_To do:_ Print all of the lines exactly. Any picture among them stays out.
--------------------------------
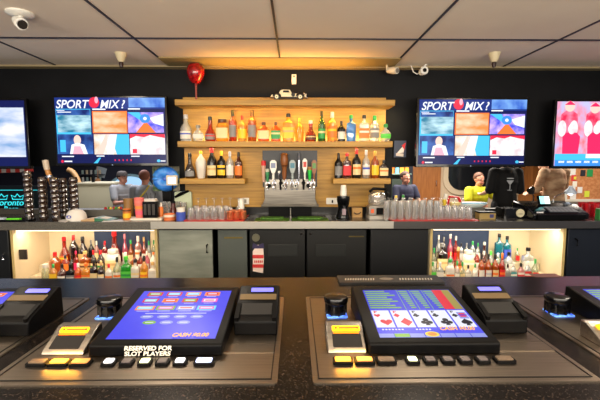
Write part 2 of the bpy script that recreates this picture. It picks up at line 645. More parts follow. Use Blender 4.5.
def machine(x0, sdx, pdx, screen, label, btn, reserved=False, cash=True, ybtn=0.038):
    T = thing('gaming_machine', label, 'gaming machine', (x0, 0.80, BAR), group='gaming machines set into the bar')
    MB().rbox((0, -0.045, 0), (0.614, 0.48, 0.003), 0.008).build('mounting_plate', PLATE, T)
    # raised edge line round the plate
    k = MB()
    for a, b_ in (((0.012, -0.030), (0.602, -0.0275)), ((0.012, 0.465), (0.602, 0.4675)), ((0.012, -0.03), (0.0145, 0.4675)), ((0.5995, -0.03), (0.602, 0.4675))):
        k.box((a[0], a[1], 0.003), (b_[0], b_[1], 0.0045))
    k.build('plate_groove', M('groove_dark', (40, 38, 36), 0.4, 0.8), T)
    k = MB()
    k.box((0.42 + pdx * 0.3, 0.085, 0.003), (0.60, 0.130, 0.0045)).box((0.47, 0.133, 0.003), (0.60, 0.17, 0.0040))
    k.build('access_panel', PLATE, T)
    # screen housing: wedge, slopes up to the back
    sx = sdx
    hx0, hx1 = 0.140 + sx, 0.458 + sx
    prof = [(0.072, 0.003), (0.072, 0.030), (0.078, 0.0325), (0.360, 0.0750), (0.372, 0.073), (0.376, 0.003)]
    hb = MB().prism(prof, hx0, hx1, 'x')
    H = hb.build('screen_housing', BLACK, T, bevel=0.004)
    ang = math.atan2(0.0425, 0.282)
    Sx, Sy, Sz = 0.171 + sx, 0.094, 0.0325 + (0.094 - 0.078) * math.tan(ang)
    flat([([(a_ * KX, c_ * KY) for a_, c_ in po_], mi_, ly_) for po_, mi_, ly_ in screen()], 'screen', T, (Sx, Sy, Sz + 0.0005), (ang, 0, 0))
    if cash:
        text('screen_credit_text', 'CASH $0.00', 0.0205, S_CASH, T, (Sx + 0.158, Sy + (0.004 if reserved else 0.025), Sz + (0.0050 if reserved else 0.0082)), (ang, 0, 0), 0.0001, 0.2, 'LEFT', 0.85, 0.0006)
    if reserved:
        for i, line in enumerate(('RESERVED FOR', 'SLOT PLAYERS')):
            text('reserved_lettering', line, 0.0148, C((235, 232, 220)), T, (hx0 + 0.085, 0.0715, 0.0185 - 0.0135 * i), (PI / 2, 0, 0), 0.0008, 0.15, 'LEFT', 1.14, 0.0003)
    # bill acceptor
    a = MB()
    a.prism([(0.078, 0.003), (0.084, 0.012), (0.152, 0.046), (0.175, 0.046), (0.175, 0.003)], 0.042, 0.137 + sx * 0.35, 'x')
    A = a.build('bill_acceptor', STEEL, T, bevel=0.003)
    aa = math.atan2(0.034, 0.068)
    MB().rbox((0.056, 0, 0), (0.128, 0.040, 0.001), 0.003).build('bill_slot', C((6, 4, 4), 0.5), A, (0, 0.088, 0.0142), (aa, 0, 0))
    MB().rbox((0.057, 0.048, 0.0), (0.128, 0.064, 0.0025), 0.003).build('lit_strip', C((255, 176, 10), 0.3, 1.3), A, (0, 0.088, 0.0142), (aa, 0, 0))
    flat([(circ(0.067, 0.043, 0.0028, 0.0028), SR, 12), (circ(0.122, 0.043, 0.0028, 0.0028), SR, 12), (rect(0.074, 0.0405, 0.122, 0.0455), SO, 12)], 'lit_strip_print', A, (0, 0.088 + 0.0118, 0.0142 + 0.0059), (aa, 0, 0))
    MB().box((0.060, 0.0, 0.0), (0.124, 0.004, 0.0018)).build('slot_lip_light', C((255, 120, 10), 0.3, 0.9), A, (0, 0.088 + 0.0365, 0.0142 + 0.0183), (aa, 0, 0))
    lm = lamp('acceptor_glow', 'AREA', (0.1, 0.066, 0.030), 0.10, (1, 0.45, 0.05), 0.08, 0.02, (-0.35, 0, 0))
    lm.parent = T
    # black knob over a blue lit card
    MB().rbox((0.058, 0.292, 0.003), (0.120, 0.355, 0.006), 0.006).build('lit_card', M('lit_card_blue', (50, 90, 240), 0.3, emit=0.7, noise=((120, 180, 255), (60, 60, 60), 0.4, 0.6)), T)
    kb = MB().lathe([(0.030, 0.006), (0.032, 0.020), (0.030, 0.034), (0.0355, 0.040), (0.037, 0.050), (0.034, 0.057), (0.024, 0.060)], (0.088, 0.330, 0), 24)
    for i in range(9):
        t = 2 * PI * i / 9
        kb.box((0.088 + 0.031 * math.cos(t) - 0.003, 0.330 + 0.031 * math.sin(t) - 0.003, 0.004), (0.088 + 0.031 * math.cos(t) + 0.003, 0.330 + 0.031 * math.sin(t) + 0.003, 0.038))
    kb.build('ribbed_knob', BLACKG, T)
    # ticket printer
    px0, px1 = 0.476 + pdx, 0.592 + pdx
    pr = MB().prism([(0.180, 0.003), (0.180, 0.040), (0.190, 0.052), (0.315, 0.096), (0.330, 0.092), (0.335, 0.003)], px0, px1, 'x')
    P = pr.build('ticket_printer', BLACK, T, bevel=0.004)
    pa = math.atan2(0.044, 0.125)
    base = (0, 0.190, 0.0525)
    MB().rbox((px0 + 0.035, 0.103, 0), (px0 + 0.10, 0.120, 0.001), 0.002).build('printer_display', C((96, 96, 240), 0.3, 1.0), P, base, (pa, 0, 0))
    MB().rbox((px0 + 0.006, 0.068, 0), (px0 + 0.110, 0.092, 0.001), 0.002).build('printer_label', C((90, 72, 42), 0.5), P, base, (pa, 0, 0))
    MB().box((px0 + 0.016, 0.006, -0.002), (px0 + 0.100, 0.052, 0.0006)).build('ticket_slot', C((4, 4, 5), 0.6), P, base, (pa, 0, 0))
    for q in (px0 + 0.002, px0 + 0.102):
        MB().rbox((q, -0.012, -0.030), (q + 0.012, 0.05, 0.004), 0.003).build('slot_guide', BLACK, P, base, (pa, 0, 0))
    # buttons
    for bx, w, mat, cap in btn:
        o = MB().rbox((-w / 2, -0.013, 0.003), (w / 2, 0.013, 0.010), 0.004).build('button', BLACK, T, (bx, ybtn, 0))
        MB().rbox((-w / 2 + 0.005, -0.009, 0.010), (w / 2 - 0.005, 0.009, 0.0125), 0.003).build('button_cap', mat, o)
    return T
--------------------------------
_Final result:_
Write part 2 of the bpy script that recreates this picture. It picks up at line 645. More parts follow. Use Blender 4.5.
def machine(x0, sdx, pdx, screen, label, btn, reserved=False, cash=True, ybtn=0.038):
    T = thing('gaming_machine', label, 'gaming machine', (x0, 0.80, BAR), group='gaming machines set into the bar')
    MB().rbox((0, -0.045, 0), (0.614, 0.48, 0.003), 0.008).build('mounting_plate', PLATE, T)
    # raised edge line round the plate
    k = MB()
    for a, b_ in (((0.012, -0.030), (0.602, -0.0275)), ((0.012, 0.465), (0.602, 0.4675)), ((0.012, -0.03), (0.0145, 0.4675)), ((0.5995, -0.03), (0.602, 0.4675))):
        k.box((a[0], a[1], 0.003), (b_[0], b_[1], 0.0045))
    k.build('plate_groove', M('groove_dark', (40, 38, 36), 0.4, 0.8), T)
    k = MB()
    k.box((0.42 + pdx * 0.3, 0.085, 0.003), (0.60, 0.130, 0.0045)).box((0.47, 0.133, 0.003), (0.60, 0.17, 0.0040))
    k.build('access_panel', PLATE, T)
    # screen housing: wedge, slopes up to the back
    sx = sdx
    hx0, hx1 = 0.140 + sx, 0.458 + sx
    prof = [(0.072, 0.003), (0.072, 0.030), (0.078, 0.0325), (0.360, 0.0750), (0.372, 0.073), (0.376, 0.003)]
    hb = MB().prism(prof, hx0, hx1, 'x')
    H = hb.build('screen_housing', BLACK, T, bevel=0.004)
    ang = math.atan2(0.0425, 0.282)
    Sx, Sy, Sz = 0.171 + sx, 0.094, 0.0325 + (0.094 - 0.078) * math.tan(ang)
    flat([([(a_ * KX, c_ * KY) for a_, c_ in po_], mi_, ly_) for po_, mi_, ly_ in screen()], 'screen', T, (Sx, Sy, Sz + 0.0005), (ang, 0, 0))
    if cash:
        text('screen_credit_text', 'CASH $0.00', 0.0205, S_CASH, T, (Sx + 0.158, Sy + (0.004 if reserved else 0.025), Sz + (0.0050 if reserved else 0.0082)), (ang, 0, 0), 0.0001, 0.2, 'LEFT', 0.85, 0.0006)
    if reserved:
        for i, line in enumerate(('RESERVED FOR', 'SLOT PLAYERS')):
            text('reserved_lettering', line, 0.0148, C((235, 232, 220)), T, (hx0 + 0.085, 0.0715, 0.0185 - 0.0135 * i), (PI / 2, 0, 0), 0.0008, 0.15, 'LEFT', 1.14, 0.0003)
    # bill acceptor
    a = MB()
    a.prism([(0.078, 0.003), (0.084, 0.012), (0.152, 0.046), (0.175, 0.046), (0.175, 0.003)], 0.042, 0.137 + sx * 0.35, 'x')
    A = a.build('bill_acceptor', STEEL, T, bevel=0.003)
    aa = math.atan2(0.034, 0.068)
    MB().rbox((0.056, 0, 0), (0.128, 0.040, 0.001), 0.003).build('bill_slot', C((6, 4, 4), 0.5), A, (0, 0.088, 0.0142), (aa, 0, 0))
    MB().rbox((0.057, 0.048, 0.0), (0.128, 0.064, 0.0025), 0.003).build('lit_strip', C((255, 176, 10), 0.3, 1.3), A, (0, 0.088, 0.0142), (aa, 0, 0))
    flat([(circ(0.067, 0.043, 0.0028, 0.0028), SR, 12), (circ(0.122, 0.043, 0.0028, 0.0028), SR, 12), (rect(0.074, 0.0405, 0.122, 0.0455), SO, 12)], 'lit_strip_print', A, (0, 0.088 + 0.0118, 0.0142 + 0.0059), (aa, 0, 0))
    MB().box((0.060, 0.0, 0.0), (0.124, 0.004, 0.0018)).build('slot_lip_light', C((255, 120, 10), 0.3, 0.9), A, (0, 0.088 + 0.0365, 0.0142 + 0.0183), (aa, 0, 0))
    lm = lamp('acceptor_glow', 'AREA', (0.1, 0.066, 0.030), 0.10, (1, 0.45, 0.05), 0.08, 0.02, (-0.35, 0, 0))
    lm.parent = T
    # black knob over a blue lit card
    MB().rbox((0.058, 0.292, 0.003), (0.120, 0.355, 0.006), 0.006).build('lit_card', M('lit_card_blue', (50, 90, 240), 0.3, emit=0.7, noise=((120, 180, 255), (60, 60, 60), 0.4, 0.6)), T)
    kb = MB().lathe([(0.030, 0.006), (0.032, 0.020), (0.030, 0.034), (0.0355, 0.040), (0.037, 0.050), (0.034, 0.057), (0.024, 0.060)], (0.088, 0.330, 0), 24)
    for i in range(9):
        t = 2 * PI * i / 9
        kb.box((0.088 + 0.031 * math.cos(t) - 0.003, 0.330 + 0.031 * math.sin(t) - 0.003, 0.004), (0.088 + 0.031 * math.cos(t) + 0.003, 0.330 + 0.031 * math.sin(t) + 0.003, 0.038))
    kb.build('ribbed_knob', BLACKG, T)
    # ticket printer
    px0, px1 = 0.476 + pdx, 0.592 + pdx
    pr = MB().prism([(0.180, 0.003), (0.180, 0.040), (0.190, 0.052), (0.315, 0.096), (0.330, 0.092), (0.335, 0.003)], px0, px1, 'x')
    P = pr.build('ticket_printer', BLACK, T, bevel=0.004)
    pa = math.atan2(0.044, 0.125)
    base = (0, 0.190, 0.0525)
    MB().rbox((px0 + 0.035, 0.103, 0), (px0 + 0.10, 0.120, 0.001), 0.002).build('printer_display', C((96, 96, 240), 0.3, 1.0), P, base, (pa, 0, 0))
    MB().rbox((px0 + 0.006, 0.068, 0), (px0 + 0.110, 0.092, 0.001), 0.002).build('printer_label', C((90, 72, 42), 0.5), P, base, (pa, 0, 0))
    MB().box((px0 + 0.016, 0.006, -0.002), (px0 + 0.100, 0.052, 0.0006)).build('ticket_slot', C((4, 4, 5), 0.6), P, base, (pa, 0, 0))
    for q in (px0 + 0.002, px0 + 0.102):
        MB().rbox((q, -0.012, -0.030), (q + 0.012, 0.05, 0.004), 0.003).build('slot_guide', BLACK, P, base, (pa, 0, 0))
    # buttons
    for bx, w, mat, cap in btn:
        o = MB().rbox((-w / 2, -0.013, 0.003), (w / 2, 0.013, 0.010), 0.004).build('button', BLACK, T, (bx, ybtn, 0))
        MB().rbox((-w / 2 + 0.005, -0.009, 0.010), (w / 2 - 0.005, 0.009, 0.0125), 0.003).build('button_cap', mat, o)
    return T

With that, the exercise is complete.